## EXERCISE BRIEF
Reproduce nothing but the lines from the start of the material through the line that includes "R = math.radians", both ends included, and omit every picture.

==========

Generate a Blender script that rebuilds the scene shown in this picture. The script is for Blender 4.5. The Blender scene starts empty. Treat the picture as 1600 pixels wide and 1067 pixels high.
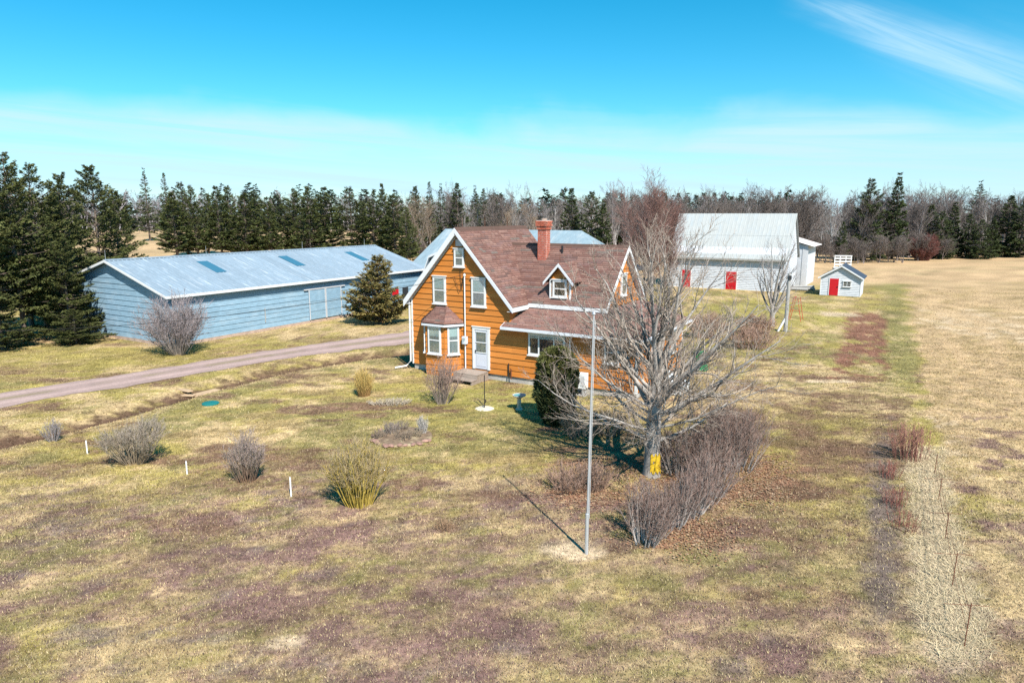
import bpy, math, random
import numpy as np
from mathutils import Vector

# ------------------------------------------------------------------ camera, sky, sun, exposure
scene = bpy.context.scene
col = scene.collection
R = math.radians

cam_d = bpy.data.cameras.new("camera")
cam_d.sensor_width = 36.0
cam_d.lens = 36.0 * 1067.0 / 1600.0
cam_d.clip_start = 0.1
cam_d.clip_end = 6000
cam = bpy.data.objects.new("camera", cam_d)
col.objects.link(cam)
cam.location = (0, 0, 8.6)
cam.rotation_euler = (R(90 - 10.5), 0, 0)
scene.camera = cam

SUN_EL, SUN_AZ = R(47), R(157)      # azimuth clockwise from +Y
sun_dir = Vector((math.sin(SUN_AZ) * math.cos(SUN_EL), math.cos(SUN_AZ) * math.cos(SUN_EL), math.sin(SUN_EL)))
sun_d = bpy.data.lights.new("sun", 'SUN')
sun_d.energy = 5.0
sun_d.angle = R(0.53)
sun_d.color = (1.0, 0.95, 0.87)
sun = bpy.data.objects.new("sun", sun_d)
col.objects.link(sun)
sun.rotation_euler = sun_dir.to_track_quat('Z', 'Y').to_euler()

world = bpy.data.worlds.new("World")
scene.world = world
world.use_nodes = True
wn, wl = world.node_tree.nodes, world.node_tree.links
wn.clear()
w_out = wn.new('ShaderNodeOutputWorld')
w_bg = wn.new('ShaderNodeBackground')
w_bg.inputs['Strength'].default_value = 0.063
sky = wn.new('ShaderNodeTexSky')
sky.sky_type = 'NISHITA'
sky.sun_disc = False
sky.sun_elevation = SUN_EL
sky.sun_rotation = SUN_AZ
sky.altitude = 0
sky.air_density = 1.0
sky.dust_density = 0.0
sky.ozone_density = 2.2
w_hs = wn.new('ShaderNodeHueSaturation')
w_hs.inputs['Hue'].default_value = 0.463
w_hs.inputs['Saturation'].default_value = 1.5
w_hs.inputs['Value'].default_value = 1.42
wl.new(sky.outputs[0], w_hs.inputs['Color'])
w_tc = wn.new('ShaderNodeTexCoord')
w_sep = wn.new('ShaderNodeSeparateXYZ')
wl.new(w_tc.outputs['Generated'], w_sep.inputs[0])


def wmath(op, a, b=None, c=None):
    n = wn.new('ShaderNodeMath')
    n.operation = op
    for i, v in enumerate((a, b, c)):
        if v is None:
            continue
        if isinstance(v, (int, float)):
            n.inputs[i].default_value = v
        else:
            wl.new(v, n.inputs[i])
    return n.outputs[0]


def wrange(v, a, b, c=0.0, d=1.0):
    n = wn.new('ShaderNodeMapRange')
    n.interpolation_type = 'SMOOTHSTEP'
    wl.new(v, n.inputs[0])
    for i, q in enumerate((a, b, c, d)):
        n.inputs[i + 1].default_value = q
    return n.outputs[0]


# a veil of thin cloud low along the horizon and one wisp of cirrus higher up
def wnoise(vec, scale, detail, rough, dist):
    n = wn.new('ShaderNodeTexNoise')
    n.inputs['Scale'].default_value = scale
    n.inputs['Detail'].default_value = detail
    n.inputs['Roughness'].default_value = rough
    n.inputs['Distortion'].default_value = dist
    wl.new(vec, n.inputs['Vector'])
    return n.outputs['Fac']


def wvec(x, y):
    n = wn.new('ShaderNodeCombineXYZ')
    wl.new(x, n.inputs[0])
    wl.new(y, n.inputs[1])
    n.inputs[2].default_value = 3.7
    return n.outputs[0]


el = w_sep.outputs[2]
az = wmath('ARCTAN2', w_sep.outputs[0], w_sep.outputs[1])
streak = wnoise(wvec(wmath('MULTIPLY', az, 2.2), wmath('MULTIPLY', wmath('ADD', el, wmath('MULTIPLY', az, 0.06)), 42.0)), 1.0, 8, 0.6, 0.8)
soft = wnoise(wvec(wmath('MULTIPLY', az, 3.4), wmath('MULTIPLY', el, 7.0)), 1.0, 5, 0.5, 0.3)
edge = wmath('ADD', el, wmath('MULTIPLY', wmath('SUBTRACT', soft, 0.5), 0.16))
edge = wmath('ADD', edge, wmath('MULTIPLY', wmath('SUBTRACT', streak, 0.5), 0.05))
veil = wrange(edge, 0.150, 0.095, 0.0, 1.0)
veil = wmath('MULTIPLY', veil, wrange(streak, 0.30, 0.70, 0.38, 0.98))
tt0 = wmath('DIVIDE', wmath('SUBTRACT', az, 0.374), 0.245)
line = wmath('ADD', wmath('SUBTRACT', wmath('SUBTRACT', el, 0.256), wmath('MULTIPLY', tt0, -0.105)), wmath('MULTIPLY', wmath('SUBTRACT', soft, 0.5), 0.07))
wid = wrange(tt0, -0.2, 1.2, 0.012, 0.034)
q_ = wmath('DIVIDE', line, wid)
wisp = wmath('POWER', 2.718, wmath('MULTIPLY', wmath('MULTIPLY', q_, q_), -1.0))
fine = wnoise(wvec(wmath('ADD', wmath('MULTIPLY', az, 9.0), wmath('MULTIPLY', el, 14.0)), wmath('ADD', wmath('MULTIPLY', el, 34.0), wmath('MULTIPLY', az, 14.0))), 1.0, 6, 0.6, 0.6)
wisp = wmath('MULTIPLY', wmath('MULTIPLY', wisp, wrange(tt0, -0.15, 0.25)), wmath('MULTIPLY', wrange(tt0, 2.4, 1.4), wrange(fine, 0.30, 0.68, 0.12, 0.78)))
dens = wmath('MAXIMUM', veil, wisp)
w_mix = wn.new('ShaderNodeMix')
w_mix.data_type = 'RGBA'
wl.new(dens, w_mix.inputs['Factor'])
w_tint = wn.new('ShaderNodeMix')
w_tint.data_type = 'RGBA'
w_tint.blend_type = 'MULTIPLY'
w_tint.inputs['Factor'].default_value = 1.0
w_tint.inputs['B'].default_value = (0.66, 0.97, 1.17, 1)
wl.new(w_hs.outputs[0], w_tint.inputs['A'])
wl.new(w_tint.outputs['Result'], w_mix.inputs['A'])
w_mix.inputs['B'].default_value = (6.6, 9.6, 11.4, 1)
wl.new(w_mix.outputs['Result'], w_bg.inputs['Color'])
wl.new(w_bg.outputs[0], w_out.inputs[0])

scene.view_settings.view_transform = 'Standard'
scene.view_settings.look = 'None'
scene.view_settings.gamma = 1
scene.view_settings.use_curve_mapping = False
scene.view_settings.exposure = 0.62
scene.cycles.use_denoising = False
scene.cycles.max_bounces = 6
scene.cycles.diffuse_bounces = 1
scene.cycles.transparent_max_bounces = 12

# ------------------------------------------------------------------ helpers
rng = np.random.default_rng(7)
random.seed(7)


def smooth(a, b, x):
    t = np.clip((np.asarray(x, float) - a) / (b - a), 0, 1)
    return t * t * (3 - 2 * t)


def _hash(ix, iy, s):
    h = (ix * 374761393 + iy * 668265263 + s * 974711) & 0xffffffff
    h = ((h ^ (h >> 13)) * 1274126177) & 0xffffffff
    return ((h ^ (h >> 16)) & 0xffff) / 65535.0


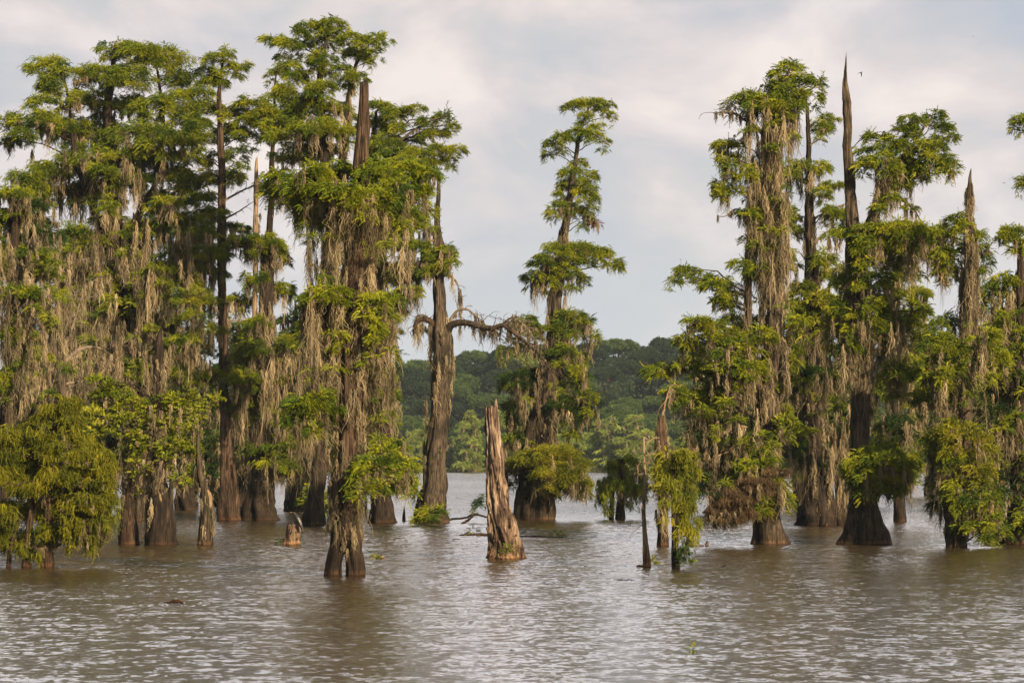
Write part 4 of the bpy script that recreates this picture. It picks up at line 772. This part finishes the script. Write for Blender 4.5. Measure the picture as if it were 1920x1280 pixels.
rt, D_, s_ = stump('tree_stump', 'knee high stump of ragged orange wood left of the great front cypress', [(545,1021,27),(546,1008,25),(548,995,23),(550,986,20)], 9, 22, 64, depth=0.5)
g = Mix(); pad(g, at(528, 1016, D_), 0.25, 0.2, 0.18, 0.2, 'fern', rng, 0.8); g.build('fern', M['cyp_dark'], rt)

def knee(name, label, x, y, w, h, seed, group=None, mt='bark_red', cat='cypress knee'):
    D = dist_of(y); tr = [(x, y, w), (x, y-h*0.35, w*0.75), (x+w*0.1, y-h*0.7, w*0.5), (x+w*0.1, y-h, w*0.12)]
    P, R = world_trunk(tr, D, 0.2); V, Fc = trunk_mesh(P, R, seed, flute=0.2, step=0.05, m=20, rough=0.15)
    o = mesh_obj(name, V, Fc, M[mt], None, True); tag(o, label, cat, group); return o
knee('cypress_knee', 'pointed pale cypress knee, left one at the foot of the wide dark buttress', 1539, 986, 8, 20, 1)
knee('cypress_knee', 'low rounded pale cypress knee in front of the wide dark buttress', 1548, 987, 12, 9, 2)
knee('cypress_knee', 'leaning cypress knee on the right foot of the wide dark buttress', 1572, 984, 9, 18, 3)
knee('cypress_knee', 'reddish pointed knee standing free left of the wide dark buttress', 1498, 983, 12, 38, 4)
knee('cypress_knee', 'thin knee standing in open water left of the ferny dead tree', 757, 977, 7, 28, 5, mt='bark_grey')
knee('cypress_knee', 'taller of two short stubs in the water right of the young cypress', 1325, 1024, 8, 12, 6, mt='stump')
knee('cypress_knee', 'low stub of wet wood in the water close right of the young cypress', 1294, 1023, 8, 8, 7, mt='stump')
knee('cypress_knee', 'small dark knee at the left edge of the water, beside the golden-green bush', 8, 1016, 12, 22, 8)
knee('cypress_knee', 'slim mossy stub behind the cone-footed trunk and the wide grooved trunk', 258, 977, 18, 50, 9, mt='bark_grey')
knee('cypress_knee', 'narrow pale stub right beside the wide grooved trunk', 320, 972, 12, 60, 10, mt='bark_grey')

def ferns():
    D = dist_of(984); rng = np.random.RandomState(3); g = Mix()
    for x, y, rx, ry in [(790, 966, 12, 11), (806, 960, 16, 8), (824, 955, 9, 10), (784, 974, 9, 8), (800, 972, 14, 6)]:
        pad(g, at(x, y, D - 0.9 - rng.rand()*0.4), rx*D/F, 0.5, ry*D/F, 0.42, 'fern', rng, 1.4)
    o = g.build('fern_clump', M['cyp'], None); tag(o, 'clump of bright green ferns around the foot of the dead cypress', 'ferns')
ferns()
def floating(name, label, cat, pts, mt, leafy=(), D=None, seed=1, moss=0):
    """a limb lying in the water: points (x, y, w)"""
    rng = np.random.RandomState(seed); y0 = max(p[1] for p in pts); D = D or dist_of(y0 + 1); s = D/F
    P = [at(p[0], p[1], D) for p in pts]; R = [max(p[2]*s/2, 0.008) for p in pts]
    b = Mix(); tube(b, P, R, 24, 8, 0.012, rng)
    base = P[0].copy(); base[2] = 0; root = empty(name, base, label, cat)
    b.build('limb', M[mt], root, True)
    for (x, y, rx, ry, lk, kd, sz) in leafy:
        g = Mix(); pad(g, at(x, y, D), rx*s, rx*s*0.8, ry*s, sz, kd, rng, 0.7); g.build('leaves', M[lk], root)
    return root, D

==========

## RESPONSE FOR THIS EXERCISE
Generate a Blender script that rebuilds the scene shown in this picture. The script is for Blender 4.5. The Blender scene starts empty. Treat the picture as 1600 pixels wide and 1067 pixels high.
import bpy, math, random
import numpy as np
from mathutils import Vector

# ------------------------------------------------------------------ camera, sky, sun, exposure
scene = bpy.context.scene
col = scene.collection
R = math.radians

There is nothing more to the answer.